In 1868, the railroad bypassed Forestville, MN and the town died. The decline came slowly and over time my distant relatives, Thomas and Mary Meighen, saw the town dwindle, people move away, and they were left in an empty town with their farm and a general store attached to their home. Farm workers, paid in ‘chits’ to spend in that store, kept it open until 1908 when business in it came to a screeching halt as Thomas abruptly closed up shop — the last business in Forestville — with all the merchandise inside.
My Dad and his cousins tell stories of being kids on weekend holiday in the 1930’s, taken out to the farm to look around and rubbing the store windows so they could peek inside at all the old clothing, canned goods and assorted sundries, all left intact when Thomas locked the store and he and Mary moved to nearby Preston. Many of our other relatives moved there since Preston thrived when the railroad was built and passed through it instead of smaller Forestville to the south.
The Minnesota Historical Society later purchased their property (and what was left of the town) and turned it into a State Park, complete with interpretive storytellers in period costumes. It’s definitely worth a summer visit some weekend.
The lesson here is how important transportation was for physical goods in the late 1800’s during a time of shifting from a predominantly agrarian economy to one that was primarily industrial. The location of a railroad line dictated the fate of a town (though post-Civil War economic doldrums didn’t help). You may remember (or have heard stories about) how imperative it was for businesses to be “located on a siding” so railroad cars could load and unload easily, but what’s less obvious is the economic explosion that always accompanied the laying of track and the development which occurred alongside it, and how being bypassed by the railroad could doom a town or region.
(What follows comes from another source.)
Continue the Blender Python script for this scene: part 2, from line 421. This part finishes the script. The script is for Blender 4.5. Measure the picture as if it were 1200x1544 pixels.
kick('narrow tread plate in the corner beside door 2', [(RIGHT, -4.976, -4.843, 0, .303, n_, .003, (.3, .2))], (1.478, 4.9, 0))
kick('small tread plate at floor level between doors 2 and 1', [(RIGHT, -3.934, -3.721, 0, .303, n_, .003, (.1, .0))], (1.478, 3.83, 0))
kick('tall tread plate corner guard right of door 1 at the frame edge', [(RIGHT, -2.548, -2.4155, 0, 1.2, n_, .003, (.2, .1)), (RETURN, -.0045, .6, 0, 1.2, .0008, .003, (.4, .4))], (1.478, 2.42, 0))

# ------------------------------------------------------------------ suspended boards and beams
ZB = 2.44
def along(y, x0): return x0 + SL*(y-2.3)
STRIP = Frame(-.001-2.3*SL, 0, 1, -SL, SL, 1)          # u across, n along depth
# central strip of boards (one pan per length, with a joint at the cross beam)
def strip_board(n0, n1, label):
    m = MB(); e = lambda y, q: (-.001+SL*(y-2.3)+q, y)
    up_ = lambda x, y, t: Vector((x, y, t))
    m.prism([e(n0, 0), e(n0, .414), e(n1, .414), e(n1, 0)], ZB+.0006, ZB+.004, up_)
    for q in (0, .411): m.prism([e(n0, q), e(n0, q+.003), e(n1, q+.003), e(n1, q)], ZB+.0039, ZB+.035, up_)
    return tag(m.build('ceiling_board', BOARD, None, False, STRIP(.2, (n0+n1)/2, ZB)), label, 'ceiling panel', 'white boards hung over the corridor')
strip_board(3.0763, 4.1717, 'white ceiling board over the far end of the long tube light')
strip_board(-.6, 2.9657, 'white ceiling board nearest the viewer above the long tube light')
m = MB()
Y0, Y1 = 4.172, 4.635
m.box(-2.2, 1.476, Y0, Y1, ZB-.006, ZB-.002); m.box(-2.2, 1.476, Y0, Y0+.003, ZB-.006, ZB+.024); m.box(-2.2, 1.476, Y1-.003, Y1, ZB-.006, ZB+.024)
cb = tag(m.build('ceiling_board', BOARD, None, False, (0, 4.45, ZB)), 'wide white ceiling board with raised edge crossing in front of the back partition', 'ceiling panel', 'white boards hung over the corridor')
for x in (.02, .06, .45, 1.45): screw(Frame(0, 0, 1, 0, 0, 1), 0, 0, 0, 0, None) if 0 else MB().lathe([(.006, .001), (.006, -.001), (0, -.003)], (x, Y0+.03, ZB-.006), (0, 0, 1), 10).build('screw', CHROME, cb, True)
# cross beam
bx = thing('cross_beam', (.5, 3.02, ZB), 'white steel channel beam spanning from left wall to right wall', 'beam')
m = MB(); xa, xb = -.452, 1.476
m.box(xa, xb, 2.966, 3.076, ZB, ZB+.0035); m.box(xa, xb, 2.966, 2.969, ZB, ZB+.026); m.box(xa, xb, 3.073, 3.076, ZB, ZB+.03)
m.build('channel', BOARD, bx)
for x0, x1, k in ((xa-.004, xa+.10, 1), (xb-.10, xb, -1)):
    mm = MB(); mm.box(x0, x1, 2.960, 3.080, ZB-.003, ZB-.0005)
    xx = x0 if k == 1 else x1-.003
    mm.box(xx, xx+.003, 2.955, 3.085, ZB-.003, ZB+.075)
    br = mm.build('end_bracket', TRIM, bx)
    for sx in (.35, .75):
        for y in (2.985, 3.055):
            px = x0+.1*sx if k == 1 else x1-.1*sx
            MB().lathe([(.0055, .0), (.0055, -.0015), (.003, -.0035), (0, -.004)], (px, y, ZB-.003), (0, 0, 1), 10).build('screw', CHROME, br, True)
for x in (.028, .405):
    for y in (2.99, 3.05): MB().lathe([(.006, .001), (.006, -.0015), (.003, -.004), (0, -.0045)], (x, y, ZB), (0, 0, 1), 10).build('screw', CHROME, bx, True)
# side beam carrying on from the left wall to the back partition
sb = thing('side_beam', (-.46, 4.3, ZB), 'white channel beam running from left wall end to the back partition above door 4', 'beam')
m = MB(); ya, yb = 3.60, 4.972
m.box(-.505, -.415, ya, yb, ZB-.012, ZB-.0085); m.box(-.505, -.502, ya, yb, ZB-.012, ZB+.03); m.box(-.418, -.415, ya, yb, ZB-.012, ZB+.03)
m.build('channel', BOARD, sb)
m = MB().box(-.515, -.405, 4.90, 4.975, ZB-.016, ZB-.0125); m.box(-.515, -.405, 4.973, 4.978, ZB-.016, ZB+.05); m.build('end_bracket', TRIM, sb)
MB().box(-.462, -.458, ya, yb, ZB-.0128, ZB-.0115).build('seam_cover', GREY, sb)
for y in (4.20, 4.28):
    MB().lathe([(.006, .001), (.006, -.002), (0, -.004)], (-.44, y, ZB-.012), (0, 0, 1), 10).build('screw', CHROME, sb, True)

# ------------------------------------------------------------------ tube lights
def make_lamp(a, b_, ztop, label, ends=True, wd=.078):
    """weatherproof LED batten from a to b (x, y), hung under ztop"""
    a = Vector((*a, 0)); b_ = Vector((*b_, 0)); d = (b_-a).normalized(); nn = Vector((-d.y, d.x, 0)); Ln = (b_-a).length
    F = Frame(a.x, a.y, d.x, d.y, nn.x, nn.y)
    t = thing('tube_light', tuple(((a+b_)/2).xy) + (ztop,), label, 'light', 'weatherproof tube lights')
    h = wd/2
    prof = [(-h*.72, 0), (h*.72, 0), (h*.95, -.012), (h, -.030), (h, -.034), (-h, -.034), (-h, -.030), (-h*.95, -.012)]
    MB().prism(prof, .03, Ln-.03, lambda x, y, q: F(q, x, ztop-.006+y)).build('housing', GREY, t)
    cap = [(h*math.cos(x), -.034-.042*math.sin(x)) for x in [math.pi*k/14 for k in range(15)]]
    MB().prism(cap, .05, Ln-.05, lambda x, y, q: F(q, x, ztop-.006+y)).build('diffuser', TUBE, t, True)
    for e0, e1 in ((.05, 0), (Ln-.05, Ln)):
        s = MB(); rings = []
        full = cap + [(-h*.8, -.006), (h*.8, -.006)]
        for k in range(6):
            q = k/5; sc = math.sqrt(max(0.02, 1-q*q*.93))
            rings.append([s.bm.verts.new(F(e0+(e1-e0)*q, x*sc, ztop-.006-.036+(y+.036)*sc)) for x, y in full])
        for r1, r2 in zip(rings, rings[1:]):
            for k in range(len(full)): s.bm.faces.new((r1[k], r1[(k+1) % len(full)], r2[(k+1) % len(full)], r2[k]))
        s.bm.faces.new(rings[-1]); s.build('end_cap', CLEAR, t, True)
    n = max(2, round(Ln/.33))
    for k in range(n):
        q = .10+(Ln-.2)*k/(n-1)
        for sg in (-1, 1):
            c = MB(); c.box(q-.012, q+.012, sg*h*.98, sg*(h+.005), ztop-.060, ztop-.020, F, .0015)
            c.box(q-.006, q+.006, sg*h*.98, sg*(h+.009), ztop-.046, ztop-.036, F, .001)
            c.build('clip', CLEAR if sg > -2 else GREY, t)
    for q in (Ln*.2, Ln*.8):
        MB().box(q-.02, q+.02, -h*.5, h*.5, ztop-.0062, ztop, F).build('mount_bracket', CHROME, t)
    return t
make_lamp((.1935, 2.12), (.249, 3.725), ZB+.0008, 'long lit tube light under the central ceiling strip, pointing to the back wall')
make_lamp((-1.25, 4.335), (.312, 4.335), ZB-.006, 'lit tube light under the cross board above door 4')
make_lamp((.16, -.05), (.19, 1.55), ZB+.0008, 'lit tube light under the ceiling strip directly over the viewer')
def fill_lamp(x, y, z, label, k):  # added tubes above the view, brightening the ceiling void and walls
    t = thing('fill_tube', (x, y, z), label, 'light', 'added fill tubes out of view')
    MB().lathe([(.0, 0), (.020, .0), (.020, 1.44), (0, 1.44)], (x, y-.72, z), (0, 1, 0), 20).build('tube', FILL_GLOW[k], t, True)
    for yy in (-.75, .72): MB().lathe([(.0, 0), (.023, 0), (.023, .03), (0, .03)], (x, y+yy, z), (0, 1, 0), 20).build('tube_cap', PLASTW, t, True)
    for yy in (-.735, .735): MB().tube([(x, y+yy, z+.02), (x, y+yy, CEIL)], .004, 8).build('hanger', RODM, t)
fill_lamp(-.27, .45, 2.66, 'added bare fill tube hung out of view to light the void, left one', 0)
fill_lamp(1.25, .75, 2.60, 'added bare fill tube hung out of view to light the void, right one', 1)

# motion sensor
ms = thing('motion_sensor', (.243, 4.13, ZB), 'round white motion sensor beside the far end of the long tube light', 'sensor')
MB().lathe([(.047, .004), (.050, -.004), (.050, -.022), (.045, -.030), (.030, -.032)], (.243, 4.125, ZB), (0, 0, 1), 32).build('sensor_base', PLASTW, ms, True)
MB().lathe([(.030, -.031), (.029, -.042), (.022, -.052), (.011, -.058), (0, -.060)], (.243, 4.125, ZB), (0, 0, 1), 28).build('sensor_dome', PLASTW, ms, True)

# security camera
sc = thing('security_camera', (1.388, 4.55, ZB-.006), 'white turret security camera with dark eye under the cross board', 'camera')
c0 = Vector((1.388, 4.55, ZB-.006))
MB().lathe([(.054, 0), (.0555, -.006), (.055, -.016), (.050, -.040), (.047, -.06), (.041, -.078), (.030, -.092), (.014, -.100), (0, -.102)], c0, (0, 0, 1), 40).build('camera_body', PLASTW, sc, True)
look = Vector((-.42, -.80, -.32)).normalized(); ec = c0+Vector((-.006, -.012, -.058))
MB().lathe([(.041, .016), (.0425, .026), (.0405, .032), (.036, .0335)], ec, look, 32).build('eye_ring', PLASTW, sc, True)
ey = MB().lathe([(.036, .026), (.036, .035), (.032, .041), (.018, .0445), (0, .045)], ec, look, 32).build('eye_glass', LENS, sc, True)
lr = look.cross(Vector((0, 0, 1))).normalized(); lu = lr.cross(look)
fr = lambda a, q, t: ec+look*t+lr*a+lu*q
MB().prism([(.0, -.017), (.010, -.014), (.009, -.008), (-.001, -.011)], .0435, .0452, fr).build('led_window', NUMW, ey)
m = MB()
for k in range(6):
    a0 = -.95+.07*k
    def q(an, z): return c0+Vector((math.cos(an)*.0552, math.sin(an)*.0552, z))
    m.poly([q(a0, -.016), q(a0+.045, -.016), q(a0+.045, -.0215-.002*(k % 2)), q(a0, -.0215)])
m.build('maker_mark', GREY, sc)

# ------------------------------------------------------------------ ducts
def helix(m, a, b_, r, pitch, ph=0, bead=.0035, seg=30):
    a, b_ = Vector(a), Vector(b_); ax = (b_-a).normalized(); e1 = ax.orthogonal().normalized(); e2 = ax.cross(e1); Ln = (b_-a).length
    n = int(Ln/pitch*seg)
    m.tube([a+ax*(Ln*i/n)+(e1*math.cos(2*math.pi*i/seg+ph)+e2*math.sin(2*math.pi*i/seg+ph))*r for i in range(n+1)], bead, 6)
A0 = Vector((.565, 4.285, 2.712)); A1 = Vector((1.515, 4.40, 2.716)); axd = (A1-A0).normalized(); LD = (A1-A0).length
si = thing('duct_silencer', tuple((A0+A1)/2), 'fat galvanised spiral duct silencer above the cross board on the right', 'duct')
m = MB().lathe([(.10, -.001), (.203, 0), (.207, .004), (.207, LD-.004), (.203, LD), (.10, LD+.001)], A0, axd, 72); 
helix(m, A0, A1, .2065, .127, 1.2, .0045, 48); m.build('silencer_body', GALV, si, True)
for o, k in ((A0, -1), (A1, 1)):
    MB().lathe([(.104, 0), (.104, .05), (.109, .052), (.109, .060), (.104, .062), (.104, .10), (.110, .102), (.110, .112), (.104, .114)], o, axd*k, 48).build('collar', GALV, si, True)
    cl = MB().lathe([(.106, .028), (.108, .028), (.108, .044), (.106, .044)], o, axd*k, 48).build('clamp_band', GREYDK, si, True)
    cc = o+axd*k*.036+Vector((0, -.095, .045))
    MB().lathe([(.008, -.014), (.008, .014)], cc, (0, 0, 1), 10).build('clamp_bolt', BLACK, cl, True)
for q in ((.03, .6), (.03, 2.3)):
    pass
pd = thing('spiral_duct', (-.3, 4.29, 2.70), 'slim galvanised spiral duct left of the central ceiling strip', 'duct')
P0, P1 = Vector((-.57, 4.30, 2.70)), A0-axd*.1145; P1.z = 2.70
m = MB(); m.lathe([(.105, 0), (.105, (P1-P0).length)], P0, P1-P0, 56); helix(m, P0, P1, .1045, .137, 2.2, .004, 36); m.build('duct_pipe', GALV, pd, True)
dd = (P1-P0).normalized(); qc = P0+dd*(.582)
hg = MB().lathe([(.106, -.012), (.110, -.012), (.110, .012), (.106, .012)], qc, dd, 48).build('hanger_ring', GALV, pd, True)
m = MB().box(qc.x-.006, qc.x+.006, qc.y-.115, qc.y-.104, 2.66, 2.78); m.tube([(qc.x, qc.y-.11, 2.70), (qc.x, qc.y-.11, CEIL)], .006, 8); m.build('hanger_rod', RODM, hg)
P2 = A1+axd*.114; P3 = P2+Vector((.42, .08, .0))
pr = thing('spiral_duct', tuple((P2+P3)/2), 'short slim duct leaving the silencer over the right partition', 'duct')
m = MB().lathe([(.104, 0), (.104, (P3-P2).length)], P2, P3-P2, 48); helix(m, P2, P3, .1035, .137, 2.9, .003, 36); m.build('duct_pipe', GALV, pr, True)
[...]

If you buy in to the premise that we’re living in a time of the greatest shift in communication and connection in history driven by the internet — and that the transport of digital bits is as important (if not more so) than the movement of physical goods over the past 100 years or so — it almost goes without saying that location is not only less important today, in many ways it’s irrelevant unless you don’t have access to the internet and fast access at that.
What happens to your town if it’s bypassed by high-speed broadband like Forestville was by the railroad in 1868?